Example of execution:
rng.nextBoolean <- (true,false,true)
A' = 3,4,6
B' = 5,2,8
Thanks.
def crossover[T](a: Seq[T], b: Seq[T], rs: Seq[Boolean]) =
(a, b, rs).zipped.map((x, y, z) => if (z) Seq(x, y) else Seq(y, x)).transpose
Use with Booleans as third argument:
scala> val Seq(a1, b1) = crossover(A, B, List(true, false, true))
a1: Seq[Int] = Vector(5, 2, 8)
b1: Seq[Int] = Vector(3, 4, 6)
If you want it with a default sequence of Booleans, you could provide a default argument like this:
def crossover[T](a: Seq[T], b: Seq[T], rs: Seq[Boolean] = {
val rng = new util.Random
Stream.continually(rng.nextBoolean) }) =
(a, b, rs).zipped.map((x, y, z) => if (z) Seq(x, y) else Seq(y, x)).transpose
Wow, where's all this code coming from? Here:
val (a1, b1) = A zip B map (t => if (util.Random.nextBoolean) t.swap else t) unzip
There, that's all.
If you already have a list of random booleans, you can do this:
val (a1, b1) = A zip B zip C map { case (t, flag) => if (flag) t.swap else t } unzip
import scala.util.Random
val A = IndexedSeq(5,4,8)
val B = IndexedSeq(3,2,6)
def crossover[T](rng: Random)(a: Seq[T], b: Seq[T]): (Seq[T],Seq[T]) = {
if (a.isEmpty && b.isEmpty) return (Nil,Nil)
val (aTailCrossover,bTailCrossover) = crossover(rng)(a.tail,b.tail)
if (rng.nextBoolean) (b.head +: aTailCrossover, a.head +: bTailCrossover)
else (a.head +: aTailCrossover, b.head +: bTailCrossover)
}
println(crossover(new Random)(A,B))
def rndCombi [T] (a: Seq[T], b: Seq[T]): Seq[T] = {
if (a.size != b.size) sys.error ("sizes don't match: a:" + a.size + " != b: " + b.size)
val rnd = util.Random
val max = (math.pow (2, a.size)).toInt
val r = rnd.nextInt (max)
def pick (a: Seq[T], b: Seq[T], r: Int) : List[T] = {
if (a.size == 0) Nil else
if (r % 2 == 0) a.head :: pick (a.tail , b.tail, r/2) else
b.head :: pick (a.tail , b.tail, r/2)
}
// print all combinations for testing:
// (0 until max).map (i => println (pick (a, b, i).mkString ("-")))
pick (a, b, r).toSeq
}
// I choosed different values for easy testing:
val a = IndexedSeq (7, 8, 9)
val b = IndexedSeq (1, 2, 3)
println (rndCombi (a, b).mkString (" "))
println (rndCombi (a, b.tail).mkString (" "))
Initializing util.Random each time is of course not very clever, if done frequently.
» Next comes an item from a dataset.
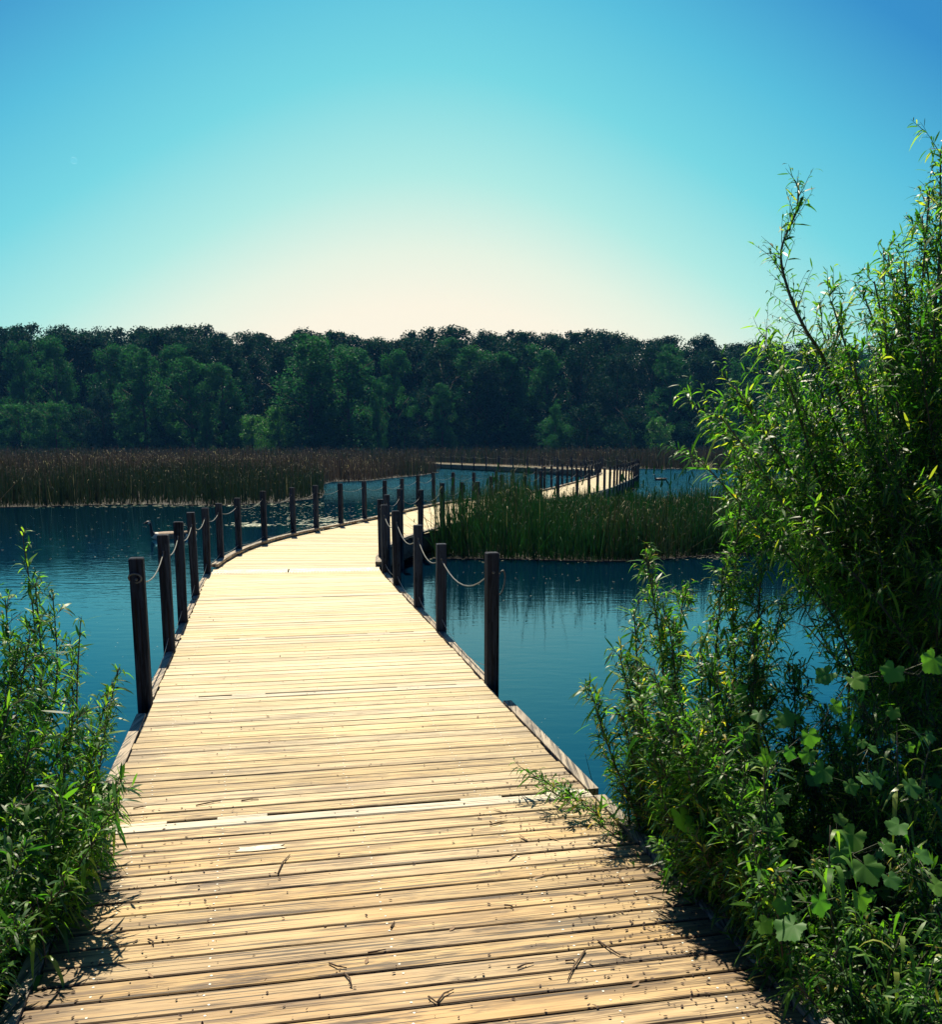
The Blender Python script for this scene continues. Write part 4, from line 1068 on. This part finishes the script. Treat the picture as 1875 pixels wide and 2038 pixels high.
named = [('bush', 35, 803, 184, 1.1, 'leftmost rounded low tree at the marsh edge'), ('bush', 105, 800, 183, 1.0, 'low dense tree second from the left at the marsh edge'), ('bush', 158, 812, 185, .9, 'low rounded tree third from the left at the marsh edge'),
         ('tall', 200, 775, 190, 1.0, 'dark mid-height tree between the low left trees and the taller green one'), ('lite', 280, 698, 188, 1.1, 'tall narrow mid-green tree standing forward on the left'), ('lite', 375, 715, 186, 1.3, 'leafy mid-green tree right of the tall narrow one on the left'),
         ('lite', 440, 722, 187, 1.1, 'mid-green tree with ragged crown left of the small bright tree'), ('lite', 410, 812, 183, .5, 'small pale-leaved tree in front of the left green trees'), ('brt', 500, 826, 183, 1.0, 'small bright green tree at the forest foot, left of centre'), ('brt', 552, 808, 186, .8, 'small light green tree just right of the bright one'),
         ('lite', 615, 668, 188, 1.35, 'tallest light green tree breaking the skyline left of centre'), ('lite', 690, 690, 187, 1.35, 'broad light green tree beside the tallest one'), ('lite', 750, 760, 188, .7, 'half-height green tree right of the broad light one'),
         ('lite', 880, 765, 189, 1.1, 'round green tree near the picture centre at forest foot'), ('lite', 1105, 806, 186, .7, 'slim grey-green tree left of the group of three low trees'), ('bush', 1170, 804, 185, 1.0, 'grey-green low tree, broadest of the right group'),
         ('bush', 1258, 808, 186, .9, 'dark rounded low tree between the grey-green and the bright one'), ('brt', 1315, 830, 184, .9, 'small bright green round tree at the foot of the right forest'), ('bush', 1100, 865, 181, .8, 'tiny shrub at the reed edge right of centre'),
         ('bush', 1420, 820, 186, 1.0, 'low dark tree beside the big willow at the forest foot'), ('tall', 970, 720, 192, 1.1, 'dark full tree just right of the picture centre'), ('lite', 1010, 700, 196, 1.0, 'slightly lighter tall tree right of the picture centre')]
for kind, px, py, Y, wf_, lab in named:
    p = at(px, py, Y); tree(kind, p.x, Y, p.z + .2, wf_, lab)
# understory along the forest foot
for (Yb, h0, h1, wh) in ((191, 3.5, 7.5, 'along the front foot of the forest'), (242, 6, 9, 'glimpsed between trunks at the back of the forest')):
    x = -108 if Yb < 200 else -135
    while x < (112 if Yb < 200 else 138):
        px = 937.5 + FPX * x / Yb
        tree('bush', x, Yb + R.uniform(-2, 3), R.uniform(h0, h1), R.uniform(1.0, 1.4), 'dark undergrowth shrub ' + wh + ', picture ' + ('left third' if px < 625 else 'centre' if px < 1250 else 'right third'), 'undergrowth shrubs of the forest', name='shrub')
        x += R.uniform(3.6, 5.6) * (1 if Yb < 200 else 1.3)

# ------------------------------------------------------------------ geese
def goose(loc, rz, label, sc_=1.0, dark=False, cat='goose'):
    root = empty('goose' if not dark else 'duck', loc, label, cat); root.rotation_euler = (0, 0, rz); root.scale = (sc_,) * 3
    spine = [(-.46, .0, .13, .012, .006), (-.38, 0, .115, .05, .03), (-.28, 0, .09, .09, .065), (-.12, 0, .07, .125, .095), (.05, 0, .065, .13, .10), (.17, 0, .075, .10, .085), (.24, 0, .11, .06, .06), (.27, 0, .16, .034, .036),
             (.275, 0, .23, .024, .025), (.28, 0, .30, .023, .024), (.295, 0, .335, .030, .032), (.33, 0, .35, .033, .034), (.365, 0, .343, .020, .018), (.40, 0, .335, .012, .009), (.425, 0, .33, .004, .004)]
    n = 12; V = []; F = []; mi = []
    for i, (x, y, z, ry, rz_) in enumerate(spine):
        a = Vector(spine[max(i - 1, 0)][:3]); b_ = Vector(spine[min(i + 1, len(spine) - 1)][:3]); t = (b_ - a).normalized(); up = Vector((0, 1, 0)).cross(t) * -1
        if up.length < .1: up = Vector((0, 0, 1))
        up.normalize()
        for j in range(n):
            w_ = 2 * math.pi * j / n
            V.append(Vector((x, y, z)) + Vector((0, 1, 0)) * ry * math.cos(w_) + up * rz_ * math.sin(w_))
    for i in range(len(spine) - 1):
        for j in range(n):
            F.append((i * n + j, i * n + (j + 1) % n, (i + 1) * n + (j + 1) % n, (i + 1) * n + j))
            mi.append(1 if (i < 1 or i >= 6) else 0)
            if i == 10 and j in (0, 5, 6, 11, 7, 10): mi[-1] = 2
            if i == 5: mi[-1] = 2 if not dark else 1
            if dark: mi[-1] = 1 if mi[-1] == 0 and i > 3 else mi[-1]
    F.append(tuple(range(n))[::-1]); mi.append(1); F.append(tuple((len(spine) - 1) * n + j for j in range(n))); mi.append(1)
    mb = MB(); mb.add(V, F); me = mb.mesh('body', True)
    o = link('body', me, root, [M_tan if not dark else M_twig, M_black, M_white])
    o.matrix_parent_inverse = Matrix()
    for p_, k in zip(me.polygons, mi): p_.material_index = k
    for sd in (-1, 1):
        mb = MB(); V = []; prof = [(-.40, .012, .145), (-.25, .075, .135), (-.05, .11, .125), (.12, .10, .115)]
        V = [(x, sd * (y + .018), z) for x, y, z in prof] + [(x, sd * (y + .024), z - .06 * math.sin((k + .6) / 4 * 3.1)) for k, (x, y, z) in enumerate(prof)] + [(x, sd * y * .5, z + .02) for x, y, z in prof]
        mb.add(V, [(i, i + 1, i + 5, i + 4) for i in range(3)] + [(8 + i, 9 + i, i + 1, i) for i in range(3)])
        o = mb.build('wing', M_tan if not dark else M_twig, root, True); o.matrix_parent_inverse = Matrix()
    return root
p = ground(331, 1072, WATER); goose((p.x, p.y, WATER - .03), math.pi + .5, 'tan goose with black neck and white cheek swimming left behind the second left post', 1.2)
p = ground(352, 1073, WATER); goose((p.x + .12, p.y + .5, WATER - .04), math.pi * 1.45, 'second goose, mostly hidden behind the third left post')
bpy.context.view_layer.update()
p = ground(1313, 956, WATER); goose((p.x, p.y, WATER - .03), math.pi, 'small dark duck on the far water right of the boardwalk turn', 1.1, True, 'duck')

# ------------------------------------------------------------------ air: blue haze added to turn distant darks navy
m = bpy.data.materials.new('added_blue_haze'); m.use_nodes = True; nt = m.node_tree; nt.nodes.clear()
pv = nt.nodes.new('ShaderNodeVolumePrincipled'); pv.inputs['Color'].default_value = (.10, .42, .95, 1); pv.inputs['Density'].default_value = .00018; pv.inputs['Anisotropy'].default_value = 0.0
mo = nt.nodes.new('ShaderNodeOutputMaterial'); nt.links.new(pv.outputs[0], mo.inputs['Volume'])
mb = MB(); mb.box((0, 130, 12), (420, 380, 30)); o = mb.build('haze', m); tag(o, 'thin bluish haze added over the lake and forest to turn distant darks navy', 'haze', kind='stuff')

# ------------------------------------------------------------------ moon
m, nt, b = mat('moon_surface'); nt.nodes.remove(b)
df = nt.nodes.new('ShaderNodeBsdfDiffuse'); tp = nt.nodes.new('ShaderNodeBsdfTransparent'); ad = nt.nodes.new('ShaderNodeAddShader')
tcm = nt.nodes.new('ShaderNodeTexCoord'); cm_ = ramp(nt, noise(nt, tcm.outputs['Object'], .12, 3), [(.4, (.07, .07, .07)), (.6, (.13, .13, .12))]); nt.links.new(cm_, df.inputs[0])
nt.links.new(df.outputs[0], ad.inputs[0]); nt.links.new(tp.outputs[0], ad.inputs[1]); nt.links.new(ad.outputs[0], nt.nodes['Material Output'].inputs[0])
mb = MB(); c = at(147, 320, 5200); n1_, n2_ = 16, 24; V = []; F = []
for i in range(n1_ + 1):
    for j in range(n2_):
        th_, ph_ = math.pi * i / n1_, 2 * math.pi * j / n2_; V.append((math.sin(th_) * math.cos(ph_) * 16, math.sin(th_) * math.sin(ph_) * 16, math.cos(th_) * 16))
for i in range(n1_):
    for j in range(n2_): F.append((i * n2_ + j, (i + 1) * n2_ + j, (i + 1) * n2_ + (j + 1) % n2_, i * n2_ + (j + 1) % n2_))
mb.add(V, F); o = mb.build('moon', m, smooth=True); o.location = c; tag(o, 'faint pale daytime moon in the upper left sky', 'moon')

# ------------------------------------------------------------------ twigs, leaves and litter on the deck
twigs = [((553, 1738), (577, 1700), 'thin dark twig lying on the planks left of centre'), ((685, 1935), (700, 1962), 'short straight twig near the bottom edge of the deck'), ((853, 1982), (868, 1993), 'small twig forming one arm of the V near the bottom'), ((870, 1994), (903, 1968), 'longer twig forming the other arm of the V near the bottom'),
         ((732, 1895), (768, 1888), 'short thick twig in the lower middle of the deck'), ((778, 1845), (785, 1833), 'tiny forked twig on the right of the long plank joint'), ((1004, 1800), (1022, 1805), 'stubby twig on the planks right of the middle'), ((1190, 1870), (1235, 1900), 'long thin twig slanting to the dark leaf heap at right'),
         ((1030, 1925), (1062, 1915), 'crooked twig in the lower right deck'), ((1125, 1911), (1145, 1913), 'short twig right of the crooked one'), ((655, 1915), (690, 1925), 'dark bark strip left of the short straight twig'), ((975, 1641), (1010, 1633), 'slender twig behind the pale seam at right'),
         ((390, 1602), (440, 1593), 'dark twig lying along a plank on the left half'), ((480, 1593), (515, 1590), 'thin twig right of the one along the plank'), ((265, 1608), (290, 1605), 'flat dark twig close to the left deck edge'), ((295, 1868), (305, 1880), 'tiny hooked twig left of the dark bark crumb'),
         ((1165, 1890), (1130, 1950), 'faint curved twig near the right leaf shadow')]
for (a, b_, lab) in twigs:
    p0, p1 = ground(*a, .006), ground(*b_, .006); mb = MB(); mid = p0.lerp(p1, .55) + Vector((R.uniform(-.008, .008), R.uniform(-.008, .008), .003))
    mb.tube([p0, mid, p1], [.0035, .003, .0018], 5)
    q_ = mid + (p1 - p0).orthogonal().normalized() * .012; q_.z = .008
    mb.tube([mid, q_ + (p1 - p0) * .15], [.002, .001], 4)
    tag(mb.build('twig', M_twig, smooth=True), lab, 'twig', 'twigs on the deck')
for (px, py, sz, lab) in [(533, 1425, .035, 'curled pair of dry leaves on the far-left planks of the second section'), (536, 1476, .03, 'flat dry brown leaf below the curled pair'), (300, 1941, .028, 'dark bark crumb beside the left leaf shadow'), (730, 1912, .03, 'dry leaf scrap lying by the twigs'), (900, 1848, .03, 'crumpled leaf litter on the middle planks'), (1265, 1958, .035, 'dark curled leaf at the lower right'), (1240, 1900, .03, 'dark leaf scrap at the end of the long twig'), (951, 1427, .03, 'dry leaf crumbs near the right side of the second section'), (228, 1466, .02, 'small dry leaf near the left curb')]:
    p = ground(px, py, .004); mb = MB(); a = R.uniform(0, 3); ca, sa = math.cos(a), math.sin(a)
    pr = [(-1, 0, .0), (-.5, .35, .12), (0, .42, .2), (.5, .3, .25), (1.1, 0, .45), (.5, -.3, .2), (0, -.4, .1), (-.5, -.3, .05)]
    V = [(p.x + sz * .5 * (x * ca - y * sa), p.y + sz * .5 * (x * sa + y * ca), .003 + z * sz * .6) for x, y, z in pr] + [(p.x, p.y, .004)]
    mb.add(V, [(i, (i + 1) % 8, 8) for i in range(8)]); tag(mb.build('fallen_leaf', M_dead, smooth=True), lab, 'leaf', 'fallen leaves on the deck')
for k in range(14):
    pp = off(s_of_y(R.uniform(2.7, 4.2)), HW - abs(R.gauss(0, .22)) - .03, .004); sz = R.uniform(.02, .04); mb = MB(); a = R.uniform(0, 6.28); ca, sa = math.cos(a), math.sin(a)
    V = [(pp.x + sz * (x * ca - y * sa), pp.y + sz * (x * sa + y * ca), .003 + z * sz) for x, y, z in [(-1, 0, 0), (-.3, .16, .1), (.4, .14, .16), (1.1, 0, .3), (.4, -.13, .1), (-.3, -.15, .04)]]
    mb.add(V, [(0, 1, 2, 5), (2, 3, 4, 5)]); tag(mb.build('fallen_leaf', M_dead), 'small narrow dry willow leaf on the planks near the lower right deck edge', 'leaf', 'dry willow leaves along the right deck edge')
# crumbs: uncountable litter
P = []; S_ = []
def crumbs(n, y0, y1, side=0, pw=1):
    for _ in range(n):
        y = y0 + (y1 - y0) * R.random() ** pw; s = s_of_y(y)
        if side == 0: ox = R.uniform(-HW, HW)
        else: ox = side * (HW - abs(R.gauss(0, .28)))
        if abs(ox) > HW: continue
        p = off(s, ox, .004); P.append(tuple(p)); S_.append(R.uniform(.0025, .009))
crumbs(420, 2.2, 6.5, 0, 1.6); crumbs(900, 2.3, 4.6, 1, 1.0); crumbs(260, 2.3, 4.5, -1); crumbs(150, 6, 10)
P = np.array(P); S_ = np.array(S_); n = len(P); D = rand_dirs(n); D[:, 2] = np.abs(D[:, 2]) * .3; D = unit(D); Sd = unit(np.cross(D, np.array([[0, 0, 1.]])) + rng.normal(size=(n, 3)) * .15)
V, F, T_ = strips(P, D, Sd, S_ * 2.0, S_ * 1.1, np.zeros(n), PROF4)
me = arr_mesh('deck_litter', V, F, T_); tag(link('deck_litter', me, None, [M_litter]), 'dark crumbs of bark and seed scattered over the near planks', 'litter', kind='stuff')
print('tris', sum(len(m.polygons) for m in bpy.data.meshes), 'objects', len(bpy.data.objects), 'planks', count)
So for production code you would rearrange the code.
If you don't restrict the input to 2 sequences, it get's more interesting. Here we go:
def rndCombi [T] (s: Seq[Seq[T]]): Seq[T] = {
val outer = s.size
val inner = s(0).size
val rnd = util.Random
val max = (math.pow (outer, inner)).toInt
val r = rnd.nextInt (max)
def pick (s: Seq[Seq[T]], r: Int, pos: Int = 0) : List[T] =
if (pos == inner) Nil
else s(r % inner)(pos) :: pick (s, r/inner, pos + 1)
// print all combinations for testing:
(0 until max).map (i => println (pick (s, i).mkString ("-")))
println ()
pick (s, r).toSeq
}
val a = IndexedSeq (1, 2, 3)
val b = IndexedSeq (4, 5, 6)
val c = IndexedSeq (7, 8, 9)
println (rndCombi (Seq (a, b, c)).mkString (" "))
The second solution can, of course, be used for 2 sequences as well.